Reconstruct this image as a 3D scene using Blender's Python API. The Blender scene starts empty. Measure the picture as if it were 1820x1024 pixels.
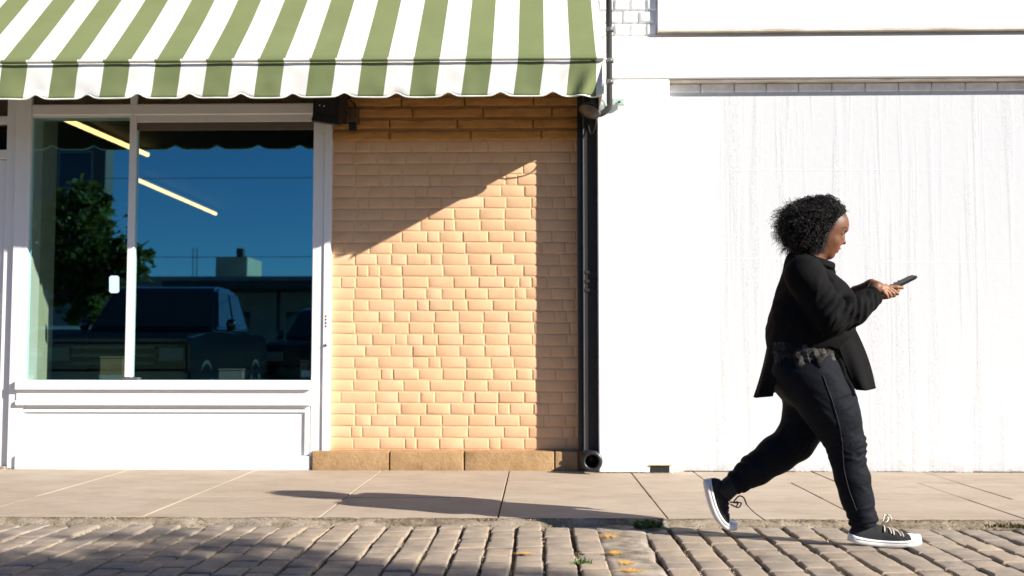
import bpy, bmesh, math, random
import numpy as np
from mathutils import Vector, Matrix, Euler
from mathutils.noise import noise as mnoise

scene = bpy.context.scene
COL = scene.collection
R = math.radians
rng = random.Random(7)

# ---------------------------------------------------------------- camera
FPX, W0, H0 = 1900.0, 1820.0, 1024.0          # focal length in photo pixels
CAM = Vector((0.0, -7.7, 0.82))
PITCH, YAW = 3.55, 1.36
cd = bpy.data.cameras.new('camera')
cam = bpy.data.objects.new('camera', cd)
COL.objects.link(cam)
cam.location = CAM
cam.rotation_euler = Euler((R(90 + PITCH), 0, R(YAW)), 'XYZ')
cd.sensor_width = 36.0
cd.lens = 36.0 * FPX / W0
cd.clip_start = 0.05
cd.clip_end = 2000
cd.dof.use_dof = True
cd.dof.focus_distance = 5.4
cd.dof.aperture_fstop = 2.8
scene.camera = cam
CROT = cam.rotation_euler.to_matrix()


def ray(px, py):
    return CROT @ Vector(((px - W0 / 2) / FPX, (H0 / 2 - py) / FPX, -1.0))


def U(px, py, Y):                              # photo pixel -> point on the plane y = Y
    d = ray(px, py)
    return CAM + d * ((Y - CAM.y) / d.y)


def G(px, py, Z):                              # photo pixel -> point on the plane z = Z
    d = ray(px, py)
    return CAM + d * ((Z - CAM.z) / d.z)


# ---------------------------------------------------------------- light
SUN_TO = Vector((1.94, -1.0, 1.068)).normalized()     # towards the sun
SUN_EL = math.asin(SUN_TO.z)
SUN_AZ = math.atan2(SUN_TO.x, SUN_TO.y)               # clockwise from +Y
world = bpy.data.worlds.new('World')
scene.world = world
world.use_nodes = True
wn = world.node_tree.nodes
wl = world.node_tree.links
wn.clear()
wo = wn.new('ShaderNodeOutputWorld')
wb = wn.new('ShaderNodeBackground')
sky = wn.new('ShaderNodeTexSky')
sky.sky_type = 'NISHITA'
sky.sun_disc = False
sky.sun_elevation = SUN_EL
sky.sun_rotation = SUN_AZ
sky.altitude = 2000
sky.air_density = 1.0
sky.dust_density = 0.0
sky.ozone_density = 7.0
wb.inputs['Strength'].default_value = 0.06
wl.new(sky.outputs[0], wb.inputs['Color'])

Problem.
Leave out the pictures and copy the rest of the material above exactly.

Task result.
Reconstruct this image as a 3D scene using Blender's Python API. The Blender scene starts empty. Measure the picture as if it were 1820x1024 pixels.
import bpy, bmesh, math, random
import numpy as np
from mathutils import Vector, Matrix, Euler
from mathutils.noise import noise as mnoise

scene = bpy.context.scene
COL = scene.collection
R = math.radians
rng = random.Random(7)

# ---------------------------------------------------------------- camera
FPX, W0, H0 = 1900.0, 1820.0, 1024.0          # focal length in photo pixels
CAM = Vector((0.0, -7.7, 0.82))
PITCH, YAW = 3.55, 1.36
cd = bpy.data.cameras.new('camera')
cam = bpy.data.objects.new('camera', cd)
COL.objects.link(cam)
cam.location = CAM
cam.rotation_euler = Euler((R(90 + PITCH), 0, R(YAW)), 'XYZ')
cd.sensor_width = 36.0
cd.lens = 36.0 * FPX / W0
cd.clip_start = 0.05
cd.clip_end = 2000
cd.dof.use_dof = True
cd.dof.focus_distance = 5.4
cd.dof.aperture_fstop = 2.8
scene.camera = cam
CROT = cam.rotation_euler.to_matrix()


def ray(px, py):
    return CROT @ Vector(((px - W0 / 2) / FPX, (H0 / 2 - py) / FPX, -1.0))


def U(px, py, Y):                              # photo pixel -> point on the plane y = Y
    d = ray(px, py)
    return CAM + d * ((Y - CAM.y) / d.y)


def G(px, py, Z):                              # photo pixel -> point on the plane z = Z
    d = ray(px, py)
    return CAM + d * ((Z - CAM.z) / d.z)


# ---------------------------------------------------------------- light
SUN_TO = Vector((1.94, -1.0, 1.068)).normalized()     # towards the sun
SUN_EL = math.asin(SUN_TO.z)
SUN_AZ = math.atan2(SUN_TO.x, SUN_TO.y)               # clockwise from +Y
world = bpy.data.worlds.new('World')
scene.world = world
world.use_nodes = True
wn = world.node_tree.nodes
wl = world.node_tree.links
wn.clear()
wo = wn.new('ShaderNodeOutputWorld')
wb = wn.new('ShaderNodeBackground')
sky = wn.new('ShaderNodeTexSky')
sky.sky_type = 'NISHITA'
sky.sun_disc = False
sky.sun_elevation = SUN_EL
sky.sun_rotation = SUN_AZ
sky.altitude = 2000
sky.air_density = 1.0
sky.dust_density = 0.0
sky.ozone_density = 7.0
wb.inputs['Strength'].default_value = 0.06
wl.new(sky.outputs[0], wb.inputs['Color'])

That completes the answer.